The Silent “I’m Sorry” and the Needed, “I Forgive You.”

The Silent “I’m Sorry” and the Needed, “I Forgive You.”

Sitting in the pew during mass, weeping over hurts that bubble up, I found myself staring into the eyes of Jesus on the Cross.  My list of whys seems endless, because I’m tired, because I’m grieving, because I’m stressed, because I’m worried, because I miss my children, because miss having all of them in the house and in the pew.


My brain flashes back as I spy a larger family with children crawling, climbing over, and switching seats.  It’s almost envy. I miss that nestled security I knew for so many years, when I could walk from room to room and tuck them all in, somehow it felt permanent then.   I don’t know if other older parents feel this vulnerability, this sense of the soul being fragile, but I do.


And Christ keeps looking at me from the cross.

It occurred to me, that I was holding onto hurts.  I supsect all of us do.  It’s manifested in what we say and do not say, what we do and do not do.   For example, we hear a lot of non apologies in this day and age.

“I’m sorry you were hurt.” not, “I’m sorry I hurt you.”
“I’m sorry you feel that way.” not, “I’m sorry I made you feel that way.”
“I’m sorry but…insert excuse here.” not, “I’m sorry.”
It’s becoming a lost skill, more absent than answering the actual phone when it rings and we don’t know the number.
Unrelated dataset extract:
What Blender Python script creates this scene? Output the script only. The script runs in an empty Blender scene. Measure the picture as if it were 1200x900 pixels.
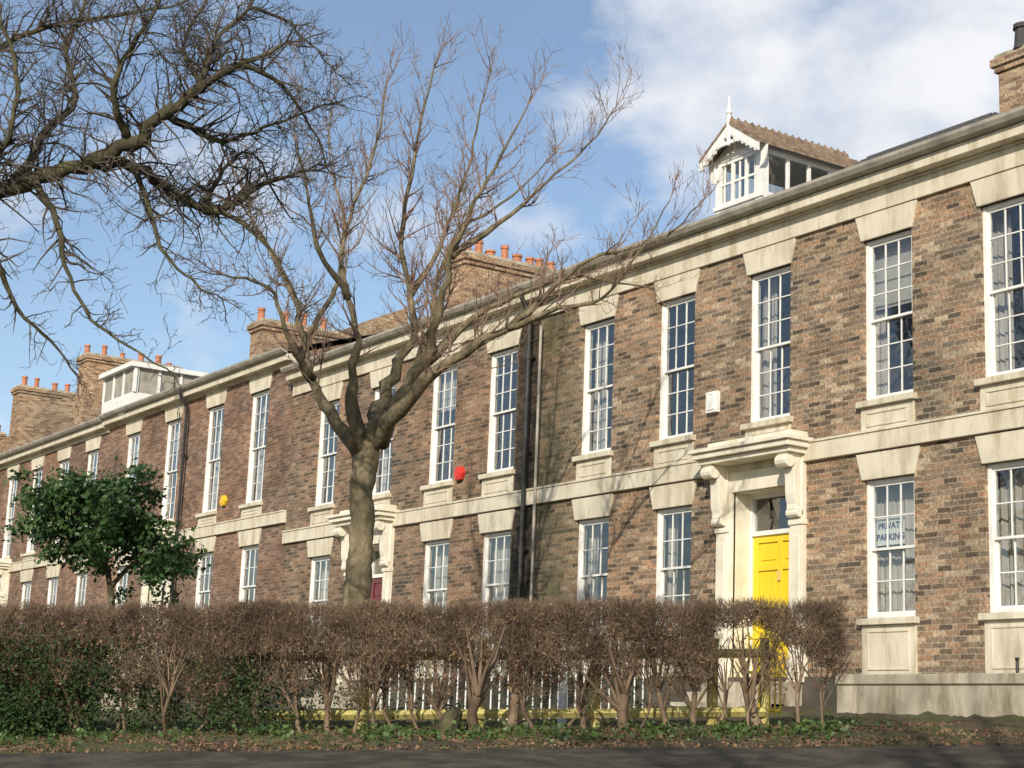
import bpy, math, random
import numpy as np
from mathutils import Vector, Matrix
random.seed(7); rng=np.random.default_rng(7)
sc=bpy.context.scene
# ---------------------------------------------------------------- camera
F=1943.5; PSI=.9861; TH=.2072; RO=.0405
CAM=np.array([0,-17.053,-4.826])
r0=np.array([math.cos(PSI),math.sin(PSI),0]); HF=np.array([-math.sin(PSI),math.cos(PSI),0])
FW=HF*math.cos(TH)+np.array([0,0,math.sin(TH)])
up0=np.cross(r0,FW); RT=math.cos(RO)*r0+math.sin(RO)*up0; UP=-math.sin(RO)*r0+math.cos(RO)*up0
cd=bpy.data.cameras.new('camera'); cam=bpy.data.objects.new('camera',cd); sc.collection.objects.link(cam)
cd.sensor_width=36; cd.lens=F/1200*36; cd.clip_end=3000; cd.clip_start=.1
M=Matrix.Identity(4)
for i in range(3):
    M[i][0]=RT[i]; M[i][1]=UP[i]; M[i][2]=-FW[i]; M[i][3]=CAM[i]
cam.matrix_world=M; sc.camera=cam
sc.view_settings.view_transform='Standard'; sc.view_settings.look='None'; sc.view_settings.exposure=0
# pixel helpers: cast camera rays through image pixels onto planes, giving scene coordinates (metres)
def ray(u,v): return FW*F+RT*(u-600)+UP*(450-v)
def on_y(u,v,y): d=ray(u,v); return CAM+d*((y-CAM[1])/d[1])
def on_x(u,v,x): d=ray(u,v); return CAM+d*((x-CAM[0])/d[0])
def at_d(u,v,dd): d=ray(u,v); return CAM+d*(dd/(d@HF))
def gp(a,d,z=0): p=CAM+r0*a+HF*d; return np.array([p[0],p[1],z])

# ---------------------------------------------------------------- materials
def newmat(name):
    m=bpy.data.materials.new(name); m.use_nodes=True; nt=m.node_tree
    b=nt.nodes['Principled BSDF']; return m,nt,b
def N(nt,t,**k):
    n=nt.nodes.new(t)
    for a,v in k.items(): setattr(n,a,v)
    return n
def ramp(nt,stops):
    n=nt.nodes.new('ShaderNodeValToRGB'); cr=n.color_ramp
    while len(cr.elements)<len(stops): cr.elements.new(.5)
    for e,(p,c) in zip(cr.elements,stops): e.position=p; e.color=(*c,1)
    return n
def mth(nt,op,a,b=None):
    n=nt.nodes.new('ShaderNodeMath'); n.operation=op
    for i,x in enumerate((a,b)):
        if x is None: continue
        if isinstance(x,(int,float)): n.inputs[i].default_value=x
        else: nt.links.new(x,n.inputs[i])
    return n.outputs[0]
def noisy(name,stops,scale=3,rough=.8,bump=0,detail=8,stretch=(1,1,1),spec=.3,bscale=None,grime=None,gs=(4,4,.8)):
    m,nt,b=newmat(name); L=nt.links
    tc=N(nt,'ShaderNodeTexCoord'); mp=N(nt,'ShaderNodeMapping'); mp.inputs['Scale'].default_value=stretch
    L.new(tc.outputs['Object'],mp.inputs[0])
    no=N(nt,'ShaderNodeTexNoise'); no.inputs['Scale'].default_value=scale; no.inputs['Detail'].default_value=detail; no.inputs['Roughness'].default_value=.65
    L.new(mp.outputs[0],no.inputs[0]); r=ramp(nt,stops); L.new(no.outputs[0],r.inputs[0]); col=r.outputs[0]
    if grime:
        g=N(nt,'ShaderNodeTexNoise'); g.inputs['Scale'].default_value=1.; g.inputs['Detail'].default_value=9; g.inputs['Roughness'].default_value=.7
        m2=N(nt,'ShaderNodeMapping'); m2.inputs['Scale'].default_value=gs; L.new(tc.outputs['Object'],m2.inputs[0]); L.new(m2.outputs[0],g.inputs[0])
        gr=ramp(nt,[(.36,grime),(.52,(1,1,1))]); L.new(g.outputs[0],gr.inputs[0])
        mm=N(nt,'ShaderNodeMix',data_type='RGBA',blend_type='MULTIPLY'); mm.inputs[0].default_value=1; L.new(col,mm.inputs[6]); L.new(gr.outputs[0],mm.inputs[7]); col=mm.outputs[2]
    L.new(col,b.inputs['Base Color'])
    b.inputs['Roughness'].default_value=rough; b.inputs['Specular IOR Level'].default_value=spec
    if bump:
        n2=N(nt,'ShaderNodeTexNoise'); n2.inputs['Scale'].default_value=bscale or scale*4; n2.inputs['Detail'].default_value=6; L.new(mp.outputs[0],n2.inputs[0])
        bp=N(nt,'ShaderNodeBump'); bp.inputs['Strength'].default_value=bump; bp.inputs['Distance'].default_value=.02
        L.new(n2.outputs[0],bp.inputs['Height']); L.new(bp.outputs[0],b.inputs['Normal'])
    return m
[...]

Likewise, we are missing the counter point to the actual apology, the acceptance.
“I forgive you.”  which is a renouncing of the entitlement to hold onto the hurt.    Forgiveness is harder than loving your enemies, because forgiveness often invovles people we will interact with again, who might hurt us again.


There is nothing more imitative of Christ than forgiveness. Forgiveness from the cross, for the cross, for all of the acts and words and inaction that led to the cross.

Boy does this world need both of these things, genuine apologies for pain inflicted, coupled with acts that show remorse, and authentic forgiveness that allows room for people to grow and grow up.  Grace pours in where we allow, but do we?  Are we?  Have we?  How do we?

Well it starts with thinking about all those who have hurt us, hold the rosary and on each bead, ask Jesus to bless them, to help you forgive them, and surrender it.   Surrender it because it holds you stapled to the moment, the pain, the hurt, the sin, even if you are the victim.  You will relive it and re-feel it each time you recall it, until it is surrendered.  This does not mean a forfieting of justice or law, or calling out the hurt.  It merely means not being defined by the hurt going forward.

We have to surrender our hurts.  I needed to surrender my hurt.  I keep discovering, I haven’t finished surrendering it. Being both and is the nature of reality, a person striving to live in grace, and a person who desperately needs it.   Reality is always more than we can fathom.  The internet and social media and even our politics pretends otherwise.

It’s challenging because we live in an age where one can create an echo chamber for one’s self, and think that is not all there is, but all that should be.  It’s part of why so many struggle in this day and age with depression.  We’re tasked with the business being offered knowledge and thoughts and opinions and facts as all the same.

In an age of Artificial Intelligence, we have to remember understanding must be fought for, not clicked on and skimmed.  Reflection requires time and effort and the turning over of ideas like jewels, to see each individual faucet and the whole, and not mistake one for the other.   Life is both and, reality is both and, and making a society that remembers that mysterious seemingly contradictory nature requires everything we offer.

The only way this world gets better, is if we lean into grace. It means we pray for the recovery of every soul that suffers. Pray and live in a way that reinforces the kindness we want to permeate the whole of society as the expected norm. We don’t get to quit. We don’t get to dismiss. We don’t get to ignore. Everyone includes most especially those we consider our enemies, and all who we know consider us as such. Otherwise, we become what we rail against, returning wound for wound, hate for hate, and the world is guaranteed only to become a crueler, more wounded place.

The devil defines us by our faults, our failures, our sins.  Christ calls us by our names.
When we stand before Christ, who sees the more than the sins we commit, but discounts none of the wholeness of who a person is, we will need to remember, Christ is love, and trust in it.

We also must hope that in this life, we lived it with how we treated each other, and how we forgave those who hurt.

Lean into grace.  Stare into the eyes of Christ and know, He knows it all and still, He loves you.